Creditors have granted the embattled South African Airways (SAA) an extension to the deadline on when to publish its business rescue plan for scrutiny by statekholders, the SAA’s Business Rescue Practitioner Les Matuson said on Saturday.
The cash-strapped national carrier had until the 13 January to publish the plan but Matuson, along with his co-practitioner Siviwe Dongwana, met with the creditors and requested them to extend the deadline — which has been approved by two weeks.
Due to this, the SAA has until 28 February to publish the plan, Matuson said, adding that there was a reasonable chance that the heavily-indebted state-owned airline could be saved from total collapse.
Matuson and his team have argued that rescuing SAA would be a better outcome for all stakeholders than liquidation.
In the event of a liquidation of the SAA, all proceeds would go to certain creditors at the expense of others, and some 10,000 employees stand to lose their jobs.
The government earlier this month placed the SAA into business rescue plan – a form of bankruptcy protection where a specialist advisor takes control of a company to restructure it – after a weeklong strike exacerbated its financial problems and left it at risk of going bust.

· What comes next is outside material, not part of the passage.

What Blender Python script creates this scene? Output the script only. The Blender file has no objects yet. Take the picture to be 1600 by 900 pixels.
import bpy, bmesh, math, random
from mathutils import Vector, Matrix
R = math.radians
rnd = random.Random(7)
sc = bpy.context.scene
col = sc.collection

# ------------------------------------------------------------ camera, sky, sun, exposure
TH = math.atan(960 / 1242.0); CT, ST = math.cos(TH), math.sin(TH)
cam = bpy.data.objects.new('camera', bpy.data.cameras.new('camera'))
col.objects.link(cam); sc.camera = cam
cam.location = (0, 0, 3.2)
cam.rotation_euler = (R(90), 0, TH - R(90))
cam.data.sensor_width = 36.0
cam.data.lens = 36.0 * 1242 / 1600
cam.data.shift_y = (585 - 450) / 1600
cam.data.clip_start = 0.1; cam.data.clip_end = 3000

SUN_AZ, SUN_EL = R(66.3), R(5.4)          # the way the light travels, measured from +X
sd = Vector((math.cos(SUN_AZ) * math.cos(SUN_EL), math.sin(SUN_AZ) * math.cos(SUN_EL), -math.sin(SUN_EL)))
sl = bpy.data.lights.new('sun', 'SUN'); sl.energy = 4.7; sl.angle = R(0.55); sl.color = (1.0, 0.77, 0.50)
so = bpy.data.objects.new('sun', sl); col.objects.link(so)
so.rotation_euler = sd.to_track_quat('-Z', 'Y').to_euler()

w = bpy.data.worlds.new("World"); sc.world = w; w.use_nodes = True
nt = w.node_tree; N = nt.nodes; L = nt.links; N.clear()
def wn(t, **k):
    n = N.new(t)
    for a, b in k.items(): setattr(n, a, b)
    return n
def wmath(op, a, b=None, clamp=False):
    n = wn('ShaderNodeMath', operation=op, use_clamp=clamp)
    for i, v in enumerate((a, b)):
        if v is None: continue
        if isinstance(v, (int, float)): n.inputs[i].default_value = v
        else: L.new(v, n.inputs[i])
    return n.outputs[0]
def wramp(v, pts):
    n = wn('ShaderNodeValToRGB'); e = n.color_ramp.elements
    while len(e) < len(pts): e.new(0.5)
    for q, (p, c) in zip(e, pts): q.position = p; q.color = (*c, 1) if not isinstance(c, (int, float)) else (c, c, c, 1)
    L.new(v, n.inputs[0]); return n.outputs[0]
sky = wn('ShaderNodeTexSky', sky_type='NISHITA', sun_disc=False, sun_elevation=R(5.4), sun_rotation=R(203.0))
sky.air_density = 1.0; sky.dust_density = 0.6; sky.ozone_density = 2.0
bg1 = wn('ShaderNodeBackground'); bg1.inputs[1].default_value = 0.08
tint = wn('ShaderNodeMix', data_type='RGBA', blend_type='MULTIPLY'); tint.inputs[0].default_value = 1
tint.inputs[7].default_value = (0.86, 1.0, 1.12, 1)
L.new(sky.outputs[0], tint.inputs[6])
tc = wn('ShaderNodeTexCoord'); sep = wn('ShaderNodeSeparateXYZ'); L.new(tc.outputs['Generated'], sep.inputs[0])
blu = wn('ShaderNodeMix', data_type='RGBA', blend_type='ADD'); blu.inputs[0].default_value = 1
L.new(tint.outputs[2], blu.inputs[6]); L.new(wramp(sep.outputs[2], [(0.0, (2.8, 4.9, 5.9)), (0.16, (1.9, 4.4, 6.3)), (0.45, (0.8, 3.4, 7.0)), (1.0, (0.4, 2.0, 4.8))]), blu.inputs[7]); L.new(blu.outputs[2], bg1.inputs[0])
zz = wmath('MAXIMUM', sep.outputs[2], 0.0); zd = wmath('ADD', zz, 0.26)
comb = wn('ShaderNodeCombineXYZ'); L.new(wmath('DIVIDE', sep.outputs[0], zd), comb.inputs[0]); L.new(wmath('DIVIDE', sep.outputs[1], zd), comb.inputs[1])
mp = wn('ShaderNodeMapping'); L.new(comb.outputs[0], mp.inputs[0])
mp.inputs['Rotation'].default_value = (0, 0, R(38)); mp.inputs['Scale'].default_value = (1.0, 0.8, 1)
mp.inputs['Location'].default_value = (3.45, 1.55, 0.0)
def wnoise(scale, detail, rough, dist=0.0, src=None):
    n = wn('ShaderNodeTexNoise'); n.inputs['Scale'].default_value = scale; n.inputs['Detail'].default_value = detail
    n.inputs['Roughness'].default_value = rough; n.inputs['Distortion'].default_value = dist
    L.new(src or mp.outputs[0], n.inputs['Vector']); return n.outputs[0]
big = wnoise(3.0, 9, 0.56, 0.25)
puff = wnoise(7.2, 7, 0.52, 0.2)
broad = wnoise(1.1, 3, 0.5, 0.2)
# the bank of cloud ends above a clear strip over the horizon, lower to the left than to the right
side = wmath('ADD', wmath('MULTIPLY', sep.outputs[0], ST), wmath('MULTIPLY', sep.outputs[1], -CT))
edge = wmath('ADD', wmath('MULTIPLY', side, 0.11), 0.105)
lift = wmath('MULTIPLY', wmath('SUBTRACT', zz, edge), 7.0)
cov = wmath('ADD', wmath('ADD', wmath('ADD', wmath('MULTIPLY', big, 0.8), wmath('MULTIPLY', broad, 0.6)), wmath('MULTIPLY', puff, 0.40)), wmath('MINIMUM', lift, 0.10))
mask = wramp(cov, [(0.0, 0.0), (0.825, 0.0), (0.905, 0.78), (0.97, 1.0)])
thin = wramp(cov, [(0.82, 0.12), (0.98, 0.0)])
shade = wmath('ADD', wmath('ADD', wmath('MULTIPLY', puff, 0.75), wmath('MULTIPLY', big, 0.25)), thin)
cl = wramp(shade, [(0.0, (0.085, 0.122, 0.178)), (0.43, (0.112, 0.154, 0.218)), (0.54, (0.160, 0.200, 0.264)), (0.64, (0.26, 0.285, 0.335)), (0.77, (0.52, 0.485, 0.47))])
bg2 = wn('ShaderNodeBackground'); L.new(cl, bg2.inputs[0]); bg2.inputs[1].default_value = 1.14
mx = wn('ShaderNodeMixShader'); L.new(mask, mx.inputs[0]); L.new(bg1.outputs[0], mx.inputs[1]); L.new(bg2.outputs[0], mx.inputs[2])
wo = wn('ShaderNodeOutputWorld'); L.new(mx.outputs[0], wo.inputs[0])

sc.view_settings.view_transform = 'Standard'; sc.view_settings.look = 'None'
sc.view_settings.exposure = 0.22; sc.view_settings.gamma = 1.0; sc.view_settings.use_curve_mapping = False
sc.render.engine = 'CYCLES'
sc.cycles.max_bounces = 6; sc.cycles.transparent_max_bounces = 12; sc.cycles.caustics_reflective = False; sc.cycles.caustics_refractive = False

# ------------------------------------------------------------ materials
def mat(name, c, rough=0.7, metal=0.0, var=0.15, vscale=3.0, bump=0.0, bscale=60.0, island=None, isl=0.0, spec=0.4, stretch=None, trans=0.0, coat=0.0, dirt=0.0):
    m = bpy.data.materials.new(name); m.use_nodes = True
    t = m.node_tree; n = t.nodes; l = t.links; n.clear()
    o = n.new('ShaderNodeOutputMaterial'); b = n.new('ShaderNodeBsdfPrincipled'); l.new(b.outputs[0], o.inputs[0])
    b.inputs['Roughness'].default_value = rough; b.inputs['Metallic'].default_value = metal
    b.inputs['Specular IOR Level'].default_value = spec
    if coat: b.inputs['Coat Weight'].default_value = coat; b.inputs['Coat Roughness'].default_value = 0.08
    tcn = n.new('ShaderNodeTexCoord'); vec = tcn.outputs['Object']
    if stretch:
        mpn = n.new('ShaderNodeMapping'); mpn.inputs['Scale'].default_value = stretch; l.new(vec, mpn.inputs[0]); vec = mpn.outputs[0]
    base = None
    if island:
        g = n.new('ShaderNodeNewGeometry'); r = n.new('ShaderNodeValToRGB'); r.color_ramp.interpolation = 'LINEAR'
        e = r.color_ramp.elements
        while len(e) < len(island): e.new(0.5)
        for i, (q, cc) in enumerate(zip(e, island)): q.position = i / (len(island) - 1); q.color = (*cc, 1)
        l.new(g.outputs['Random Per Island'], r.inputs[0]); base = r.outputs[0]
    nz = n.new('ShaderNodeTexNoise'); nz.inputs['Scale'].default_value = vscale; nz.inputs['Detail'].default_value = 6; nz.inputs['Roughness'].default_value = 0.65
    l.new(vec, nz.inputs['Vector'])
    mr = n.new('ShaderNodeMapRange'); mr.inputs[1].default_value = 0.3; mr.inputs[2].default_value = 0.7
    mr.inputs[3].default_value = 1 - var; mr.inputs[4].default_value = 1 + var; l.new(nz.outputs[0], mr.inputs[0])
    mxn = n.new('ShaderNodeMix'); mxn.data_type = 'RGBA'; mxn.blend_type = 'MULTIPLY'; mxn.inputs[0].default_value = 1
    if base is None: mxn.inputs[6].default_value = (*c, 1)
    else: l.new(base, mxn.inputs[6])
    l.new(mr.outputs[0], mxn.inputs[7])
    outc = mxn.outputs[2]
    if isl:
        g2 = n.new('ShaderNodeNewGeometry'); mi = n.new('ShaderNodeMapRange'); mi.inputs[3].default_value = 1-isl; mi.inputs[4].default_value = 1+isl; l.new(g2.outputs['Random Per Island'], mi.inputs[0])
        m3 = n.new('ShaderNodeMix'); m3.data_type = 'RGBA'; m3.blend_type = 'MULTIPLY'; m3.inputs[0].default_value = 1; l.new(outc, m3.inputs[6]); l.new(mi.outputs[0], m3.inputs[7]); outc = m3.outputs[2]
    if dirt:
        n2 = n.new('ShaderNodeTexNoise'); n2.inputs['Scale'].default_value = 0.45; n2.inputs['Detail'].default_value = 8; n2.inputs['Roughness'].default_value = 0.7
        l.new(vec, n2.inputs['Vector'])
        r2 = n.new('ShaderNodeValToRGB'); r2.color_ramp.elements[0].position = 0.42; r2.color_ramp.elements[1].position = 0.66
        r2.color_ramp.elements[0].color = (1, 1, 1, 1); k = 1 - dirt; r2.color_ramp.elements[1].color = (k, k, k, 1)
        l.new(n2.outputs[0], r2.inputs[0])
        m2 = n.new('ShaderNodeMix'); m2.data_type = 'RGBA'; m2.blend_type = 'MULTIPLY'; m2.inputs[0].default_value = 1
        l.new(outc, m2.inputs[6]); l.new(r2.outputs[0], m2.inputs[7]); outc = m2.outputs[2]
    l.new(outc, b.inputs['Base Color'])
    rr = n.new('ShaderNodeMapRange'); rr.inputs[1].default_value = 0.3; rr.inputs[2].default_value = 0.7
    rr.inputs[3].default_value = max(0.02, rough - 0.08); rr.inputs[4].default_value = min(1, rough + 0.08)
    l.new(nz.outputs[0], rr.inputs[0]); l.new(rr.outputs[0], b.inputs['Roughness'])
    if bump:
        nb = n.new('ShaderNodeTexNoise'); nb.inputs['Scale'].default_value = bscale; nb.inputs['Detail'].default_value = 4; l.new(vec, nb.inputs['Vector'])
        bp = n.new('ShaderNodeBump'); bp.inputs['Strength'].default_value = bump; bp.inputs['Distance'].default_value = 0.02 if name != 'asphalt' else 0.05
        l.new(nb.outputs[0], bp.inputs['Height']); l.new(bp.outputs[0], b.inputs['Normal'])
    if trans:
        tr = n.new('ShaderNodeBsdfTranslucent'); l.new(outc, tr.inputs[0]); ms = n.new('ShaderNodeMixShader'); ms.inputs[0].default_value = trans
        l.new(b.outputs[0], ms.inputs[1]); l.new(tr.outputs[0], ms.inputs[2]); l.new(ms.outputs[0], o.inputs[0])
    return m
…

The national carrier is one of several state-owned entities that are deeply in the red after nearly a decade of mismanagement and corruption under former President Jacob Zuma, the most troubling of which is power utility Eskom, the country’s mother of all state firms.
SAA’s case is seen as a test for President Cyril Ramaphosa’s resolve to carry out badly-needed economic reforms. Ramaphosa this month promised “drastic action” to turn around cash-strapped and highly indebted state firms.